For more than twenty-four hours after sailing from Victoria the irregular, kelp-fringed shore of Vancouver, which is three hundred miles long, is seen on our left, until presently the large, iron-bearing island of Texada, with its tall summit, appears on the right of our course. The magnetic ore found here in abundance is of such purity as to render it suitable for the manufacture of the highest grade of steel, and it is shipped to the furnaces at Seattle and elsewhere for this purpose.

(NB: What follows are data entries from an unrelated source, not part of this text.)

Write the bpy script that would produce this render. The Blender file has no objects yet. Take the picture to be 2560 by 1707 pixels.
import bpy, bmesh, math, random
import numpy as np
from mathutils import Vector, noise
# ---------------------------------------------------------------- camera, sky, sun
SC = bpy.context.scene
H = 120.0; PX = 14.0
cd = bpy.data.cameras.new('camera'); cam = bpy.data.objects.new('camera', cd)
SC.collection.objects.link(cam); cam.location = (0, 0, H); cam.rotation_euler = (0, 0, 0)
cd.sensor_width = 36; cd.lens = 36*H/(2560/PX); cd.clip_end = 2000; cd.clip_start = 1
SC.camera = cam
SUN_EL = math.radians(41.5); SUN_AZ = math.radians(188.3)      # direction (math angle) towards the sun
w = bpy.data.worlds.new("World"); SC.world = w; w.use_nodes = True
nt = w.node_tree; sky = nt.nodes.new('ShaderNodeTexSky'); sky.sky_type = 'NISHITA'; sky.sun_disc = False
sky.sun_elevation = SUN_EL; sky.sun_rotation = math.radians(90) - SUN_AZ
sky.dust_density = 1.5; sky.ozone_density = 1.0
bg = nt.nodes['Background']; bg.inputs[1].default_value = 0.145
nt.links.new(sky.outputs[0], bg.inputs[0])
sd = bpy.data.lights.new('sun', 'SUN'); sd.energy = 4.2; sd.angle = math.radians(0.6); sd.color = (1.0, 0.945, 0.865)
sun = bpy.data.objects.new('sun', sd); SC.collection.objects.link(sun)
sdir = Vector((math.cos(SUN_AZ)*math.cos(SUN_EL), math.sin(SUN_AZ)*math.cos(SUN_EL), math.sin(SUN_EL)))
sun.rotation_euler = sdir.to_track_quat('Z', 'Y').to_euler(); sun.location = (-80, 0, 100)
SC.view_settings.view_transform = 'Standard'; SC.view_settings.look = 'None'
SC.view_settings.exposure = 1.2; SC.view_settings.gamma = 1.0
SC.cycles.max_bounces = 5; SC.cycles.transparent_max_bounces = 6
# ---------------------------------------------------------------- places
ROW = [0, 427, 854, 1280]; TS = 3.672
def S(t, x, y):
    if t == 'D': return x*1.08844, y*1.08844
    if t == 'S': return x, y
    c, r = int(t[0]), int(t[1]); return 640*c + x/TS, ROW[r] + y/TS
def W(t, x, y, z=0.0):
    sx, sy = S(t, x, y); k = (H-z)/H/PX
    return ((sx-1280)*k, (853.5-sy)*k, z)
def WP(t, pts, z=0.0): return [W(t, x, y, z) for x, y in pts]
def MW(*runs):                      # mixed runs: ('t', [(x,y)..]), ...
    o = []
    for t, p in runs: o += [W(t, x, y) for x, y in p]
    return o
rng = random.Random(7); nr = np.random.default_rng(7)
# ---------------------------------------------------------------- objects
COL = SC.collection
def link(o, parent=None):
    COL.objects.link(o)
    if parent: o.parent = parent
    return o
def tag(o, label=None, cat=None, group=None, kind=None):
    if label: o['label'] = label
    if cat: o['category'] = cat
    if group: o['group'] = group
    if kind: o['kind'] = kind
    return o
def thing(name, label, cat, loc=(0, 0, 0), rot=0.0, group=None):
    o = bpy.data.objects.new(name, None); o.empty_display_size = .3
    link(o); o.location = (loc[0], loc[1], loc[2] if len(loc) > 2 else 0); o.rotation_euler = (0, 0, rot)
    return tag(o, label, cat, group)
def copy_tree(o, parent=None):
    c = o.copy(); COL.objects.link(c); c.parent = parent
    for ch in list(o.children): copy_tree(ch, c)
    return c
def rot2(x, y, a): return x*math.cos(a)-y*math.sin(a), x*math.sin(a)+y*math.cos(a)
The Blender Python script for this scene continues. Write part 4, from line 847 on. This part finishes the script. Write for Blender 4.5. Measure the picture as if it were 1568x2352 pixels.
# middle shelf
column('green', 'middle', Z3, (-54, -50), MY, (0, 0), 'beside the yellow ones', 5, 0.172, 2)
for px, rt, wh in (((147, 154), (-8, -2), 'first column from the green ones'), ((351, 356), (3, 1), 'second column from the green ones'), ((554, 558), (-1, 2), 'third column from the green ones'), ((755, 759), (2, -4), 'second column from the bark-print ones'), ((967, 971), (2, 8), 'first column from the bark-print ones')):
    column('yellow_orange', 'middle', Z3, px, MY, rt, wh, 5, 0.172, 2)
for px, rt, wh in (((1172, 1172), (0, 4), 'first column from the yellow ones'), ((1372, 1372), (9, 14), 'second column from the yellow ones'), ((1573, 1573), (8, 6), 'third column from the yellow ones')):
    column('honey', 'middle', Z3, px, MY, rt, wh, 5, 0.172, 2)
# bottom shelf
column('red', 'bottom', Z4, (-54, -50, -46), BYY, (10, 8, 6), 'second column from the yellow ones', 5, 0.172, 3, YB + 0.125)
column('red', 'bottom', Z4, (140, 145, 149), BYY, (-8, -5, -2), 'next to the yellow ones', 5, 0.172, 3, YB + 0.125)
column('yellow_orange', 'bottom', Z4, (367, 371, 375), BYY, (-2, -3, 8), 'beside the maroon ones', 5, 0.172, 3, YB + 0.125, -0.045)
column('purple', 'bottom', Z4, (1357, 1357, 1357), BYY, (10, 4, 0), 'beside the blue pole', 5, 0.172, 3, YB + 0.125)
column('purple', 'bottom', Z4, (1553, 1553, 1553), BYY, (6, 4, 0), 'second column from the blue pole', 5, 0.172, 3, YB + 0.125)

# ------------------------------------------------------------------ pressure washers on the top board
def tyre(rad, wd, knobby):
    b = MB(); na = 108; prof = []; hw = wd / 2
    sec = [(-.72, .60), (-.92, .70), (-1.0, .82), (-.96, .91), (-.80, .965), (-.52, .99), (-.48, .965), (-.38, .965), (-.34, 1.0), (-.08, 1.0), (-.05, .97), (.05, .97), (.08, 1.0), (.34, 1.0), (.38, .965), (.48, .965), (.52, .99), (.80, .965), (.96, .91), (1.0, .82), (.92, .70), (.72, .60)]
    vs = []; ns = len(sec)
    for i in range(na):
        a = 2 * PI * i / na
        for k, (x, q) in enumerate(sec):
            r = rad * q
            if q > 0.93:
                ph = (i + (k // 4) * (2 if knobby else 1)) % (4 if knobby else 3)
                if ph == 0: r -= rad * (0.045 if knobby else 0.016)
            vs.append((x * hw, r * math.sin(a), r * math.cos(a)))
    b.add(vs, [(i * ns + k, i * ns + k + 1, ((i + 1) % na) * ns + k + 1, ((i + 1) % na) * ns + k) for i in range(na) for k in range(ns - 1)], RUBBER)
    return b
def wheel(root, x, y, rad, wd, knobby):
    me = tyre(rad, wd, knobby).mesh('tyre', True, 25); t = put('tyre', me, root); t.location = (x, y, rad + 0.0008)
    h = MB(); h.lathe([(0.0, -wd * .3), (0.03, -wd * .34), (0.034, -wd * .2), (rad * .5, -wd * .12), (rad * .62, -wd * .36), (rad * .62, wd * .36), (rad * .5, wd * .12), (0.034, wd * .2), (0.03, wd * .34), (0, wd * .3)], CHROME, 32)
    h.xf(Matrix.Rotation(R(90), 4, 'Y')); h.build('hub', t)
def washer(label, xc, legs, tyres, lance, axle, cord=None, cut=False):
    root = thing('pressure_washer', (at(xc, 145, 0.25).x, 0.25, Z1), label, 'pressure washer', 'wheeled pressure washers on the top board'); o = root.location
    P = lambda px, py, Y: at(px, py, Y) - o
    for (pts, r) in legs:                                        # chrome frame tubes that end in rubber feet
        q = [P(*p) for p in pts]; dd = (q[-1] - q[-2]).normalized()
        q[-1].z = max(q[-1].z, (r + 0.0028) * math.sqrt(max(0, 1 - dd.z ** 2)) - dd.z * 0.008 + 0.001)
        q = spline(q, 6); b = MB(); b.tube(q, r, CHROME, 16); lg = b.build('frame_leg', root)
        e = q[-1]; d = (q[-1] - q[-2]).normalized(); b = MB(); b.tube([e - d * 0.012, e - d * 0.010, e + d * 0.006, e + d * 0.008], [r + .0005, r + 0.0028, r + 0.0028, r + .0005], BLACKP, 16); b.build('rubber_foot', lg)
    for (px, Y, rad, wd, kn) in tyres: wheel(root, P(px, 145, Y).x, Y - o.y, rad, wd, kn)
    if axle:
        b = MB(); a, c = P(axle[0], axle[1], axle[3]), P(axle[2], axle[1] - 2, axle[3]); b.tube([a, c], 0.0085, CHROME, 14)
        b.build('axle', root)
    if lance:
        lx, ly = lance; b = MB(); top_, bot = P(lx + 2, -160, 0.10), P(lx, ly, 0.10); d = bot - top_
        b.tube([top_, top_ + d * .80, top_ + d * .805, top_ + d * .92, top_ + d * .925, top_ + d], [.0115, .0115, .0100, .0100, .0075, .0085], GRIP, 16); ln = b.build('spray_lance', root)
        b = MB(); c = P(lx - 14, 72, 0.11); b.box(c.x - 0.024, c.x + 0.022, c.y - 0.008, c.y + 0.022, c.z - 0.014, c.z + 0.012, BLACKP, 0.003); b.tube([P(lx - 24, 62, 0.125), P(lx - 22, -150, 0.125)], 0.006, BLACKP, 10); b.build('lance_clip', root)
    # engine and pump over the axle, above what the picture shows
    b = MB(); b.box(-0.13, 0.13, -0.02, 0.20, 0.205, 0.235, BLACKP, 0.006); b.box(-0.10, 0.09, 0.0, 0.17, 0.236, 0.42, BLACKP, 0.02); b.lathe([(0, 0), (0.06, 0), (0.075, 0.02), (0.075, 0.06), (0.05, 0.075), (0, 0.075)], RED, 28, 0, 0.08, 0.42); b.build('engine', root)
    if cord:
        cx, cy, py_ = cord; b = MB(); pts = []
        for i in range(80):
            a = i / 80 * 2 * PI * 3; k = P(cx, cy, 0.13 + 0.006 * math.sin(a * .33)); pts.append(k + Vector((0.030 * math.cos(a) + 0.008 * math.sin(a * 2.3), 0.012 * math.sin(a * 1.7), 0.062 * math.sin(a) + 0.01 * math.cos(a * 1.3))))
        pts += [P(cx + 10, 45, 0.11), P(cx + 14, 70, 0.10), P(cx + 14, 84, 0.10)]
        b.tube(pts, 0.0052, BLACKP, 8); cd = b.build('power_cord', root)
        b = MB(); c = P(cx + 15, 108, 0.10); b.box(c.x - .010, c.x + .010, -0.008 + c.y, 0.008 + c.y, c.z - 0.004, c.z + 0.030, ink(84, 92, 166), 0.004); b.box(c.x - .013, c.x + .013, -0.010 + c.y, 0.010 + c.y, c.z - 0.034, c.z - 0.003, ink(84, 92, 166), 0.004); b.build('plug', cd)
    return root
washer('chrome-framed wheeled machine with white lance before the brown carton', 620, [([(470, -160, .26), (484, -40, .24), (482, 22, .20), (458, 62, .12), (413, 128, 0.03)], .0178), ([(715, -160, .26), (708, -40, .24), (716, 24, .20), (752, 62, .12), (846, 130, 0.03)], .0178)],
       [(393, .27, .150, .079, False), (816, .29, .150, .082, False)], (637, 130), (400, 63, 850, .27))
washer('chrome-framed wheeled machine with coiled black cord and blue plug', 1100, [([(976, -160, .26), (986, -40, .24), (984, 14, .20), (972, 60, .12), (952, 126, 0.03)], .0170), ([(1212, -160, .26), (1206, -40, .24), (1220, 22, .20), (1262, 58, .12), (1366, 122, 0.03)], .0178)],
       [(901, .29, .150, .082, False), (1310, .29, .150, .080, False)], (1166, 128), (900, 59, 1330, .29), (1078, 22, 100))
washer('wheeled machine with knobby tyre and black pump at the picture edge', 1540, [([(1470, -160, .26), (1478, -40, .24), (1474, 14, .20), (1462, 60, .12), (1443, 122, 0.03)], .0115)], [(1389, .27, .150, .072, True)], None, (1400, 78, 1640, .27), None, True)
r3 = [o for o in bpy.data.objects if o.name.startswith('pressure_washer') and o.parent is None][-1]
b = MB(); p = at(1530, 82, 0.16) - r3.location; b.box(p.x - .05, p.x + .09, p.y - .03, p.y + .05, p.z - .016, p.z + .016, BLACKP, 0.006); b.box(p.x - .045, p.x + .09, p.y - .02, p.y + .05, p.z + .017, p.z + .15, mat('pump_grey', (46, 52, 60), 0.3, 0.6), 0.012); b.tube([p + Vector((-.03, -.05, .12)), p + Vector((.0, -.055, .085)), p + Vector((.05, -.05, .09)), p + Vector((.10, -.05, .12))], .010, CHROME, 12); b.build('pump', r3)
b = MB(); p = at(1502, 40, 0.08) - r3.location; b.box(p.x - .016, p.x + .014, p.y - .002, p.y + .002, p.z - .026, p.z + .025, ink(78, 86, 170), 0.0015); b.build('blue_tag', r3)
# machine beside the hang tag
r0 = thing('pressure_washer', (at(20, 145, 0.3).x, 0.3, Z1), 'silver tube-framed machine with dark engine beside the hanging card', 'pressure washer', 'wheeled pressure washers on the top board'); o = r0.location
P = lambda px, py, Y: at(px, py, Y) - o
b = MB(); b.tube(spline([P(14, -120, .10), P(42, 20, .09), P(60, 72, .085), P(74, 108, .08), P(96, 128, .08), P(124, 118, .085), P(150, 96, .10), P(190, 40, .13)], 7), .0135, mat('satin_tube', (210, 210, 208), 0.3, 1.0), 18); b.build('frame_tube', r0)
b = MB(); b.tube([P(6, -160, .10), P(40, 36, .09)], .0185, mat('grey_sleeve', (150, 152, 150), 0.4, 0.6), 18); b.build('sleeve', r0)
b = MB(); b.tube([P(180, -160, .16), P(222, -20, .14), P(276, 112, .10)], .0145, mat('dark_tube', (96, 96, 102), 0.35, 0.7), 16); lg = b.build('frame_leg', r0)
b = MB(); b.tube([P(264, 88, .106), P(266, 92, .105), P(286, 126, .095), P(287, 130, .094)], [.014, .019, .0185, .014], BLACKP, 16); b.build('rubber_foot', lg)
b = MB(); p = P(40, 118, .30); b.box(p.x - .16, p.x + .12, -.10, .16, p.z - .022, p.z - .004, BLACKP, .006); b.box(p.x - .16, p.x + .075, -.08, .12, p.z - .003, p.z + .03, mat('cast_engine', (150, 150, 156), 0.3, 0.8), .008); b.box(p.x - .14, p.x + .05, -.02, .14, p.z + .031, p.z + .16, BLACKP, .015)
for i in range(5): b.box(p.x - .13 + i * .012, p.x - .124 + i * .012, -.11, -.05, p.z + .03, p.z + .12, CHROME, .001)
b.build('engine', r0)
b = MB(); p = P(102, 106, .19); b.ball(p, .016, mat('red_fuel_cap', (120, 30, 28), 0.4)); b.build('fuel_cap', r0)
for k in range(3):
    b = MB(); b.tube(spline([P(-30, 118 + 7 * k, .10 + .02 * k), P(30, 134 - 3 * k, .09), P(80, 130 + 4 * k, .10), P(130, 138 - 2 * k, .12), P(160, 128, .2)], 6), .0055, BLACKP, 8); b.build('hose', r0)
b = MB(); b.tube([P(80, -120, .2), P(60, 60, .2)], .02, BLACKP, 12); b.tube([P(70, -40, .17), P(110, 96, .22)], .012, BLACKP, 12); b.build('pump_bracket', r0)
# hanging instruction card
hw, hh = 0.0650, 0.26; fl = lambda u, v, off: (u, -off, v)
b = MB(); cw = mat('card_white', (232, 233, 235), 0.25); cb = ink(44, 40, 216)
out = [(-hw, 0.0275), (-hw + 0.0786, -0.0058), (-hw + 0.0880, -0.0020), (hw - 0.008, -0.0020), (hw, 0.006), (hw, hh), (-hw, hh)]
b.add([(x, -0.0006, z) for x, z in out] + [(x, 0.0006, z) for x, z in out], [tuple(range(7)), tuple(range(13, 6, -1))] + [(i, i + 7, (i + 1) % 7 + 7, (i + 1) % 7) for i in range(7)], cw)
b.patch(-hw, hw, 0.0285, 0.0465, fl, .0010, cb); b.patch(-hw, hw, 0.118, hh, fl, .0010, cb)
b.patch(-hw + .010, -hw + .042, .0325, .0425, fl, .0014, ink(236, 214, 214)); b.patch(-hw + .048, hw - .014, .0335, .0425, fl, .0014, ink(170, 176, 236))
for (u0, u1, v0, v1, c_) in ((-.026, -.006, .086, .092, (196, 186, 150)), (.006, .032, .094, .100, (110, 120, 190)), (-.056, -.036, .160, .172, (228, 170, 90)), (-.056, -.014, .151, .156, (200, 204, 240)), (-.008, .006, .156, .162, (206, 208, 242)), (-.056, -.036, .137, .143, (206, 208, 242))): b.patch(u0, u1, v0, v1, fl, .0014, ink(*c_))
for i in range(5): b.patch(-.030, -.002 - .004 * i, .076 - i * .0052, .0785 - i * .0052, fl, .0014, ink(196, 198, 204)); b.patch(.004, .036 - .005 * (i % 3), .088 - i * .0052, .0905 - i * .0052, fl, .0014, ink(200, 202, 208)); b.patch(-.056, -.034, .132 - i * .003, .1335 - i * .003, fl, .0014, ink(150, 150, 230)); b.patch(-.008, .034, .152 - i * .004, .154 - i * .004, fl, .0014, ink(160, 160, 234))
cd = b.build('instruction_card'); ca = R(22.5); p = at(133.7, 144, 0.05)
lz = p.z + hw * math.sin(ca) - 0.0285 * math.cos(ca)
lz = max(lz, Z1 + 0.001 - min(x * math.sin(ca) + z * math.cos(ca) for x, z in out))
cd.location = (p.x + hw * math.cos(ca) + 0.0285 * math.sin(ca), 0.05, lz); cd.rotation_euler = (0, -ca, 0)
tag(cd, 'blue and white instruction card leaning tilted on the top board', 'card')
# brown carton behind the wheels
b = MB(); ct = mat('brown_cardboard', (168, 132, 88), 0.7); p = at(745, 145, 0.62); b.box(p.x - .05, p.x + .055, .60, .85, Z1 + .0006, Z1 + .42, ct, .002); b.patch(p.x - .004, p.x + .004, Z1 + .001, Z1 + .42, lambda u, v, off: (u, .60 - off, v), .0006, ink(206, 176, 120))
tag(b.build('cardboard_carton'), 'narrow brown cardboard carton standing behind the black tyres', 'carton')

It is found in pursuing the voyage northward that the fierce tide-way prevailing in some of the deep, narrow channels produces such turbulent rapids that steamers are obliged to wait for a favorable condition of the waters before attempting their passage, as the adverse current runs at the rate of nine miles an hour. This was especially the case in the Seymour Narrows, which is about nine hundred yards wide, and situated at no great distance from Nanaimo, in the Gulf of Georgia. It is a far more tumultuous water-way, at certain stages of the tide—which has a rise and fall of thirteen feet—than the famous Maelstrom on the coast of Norway. The latter is also caused by the power of the wind and tide, though it was long held as the mystery and terror of the ocean.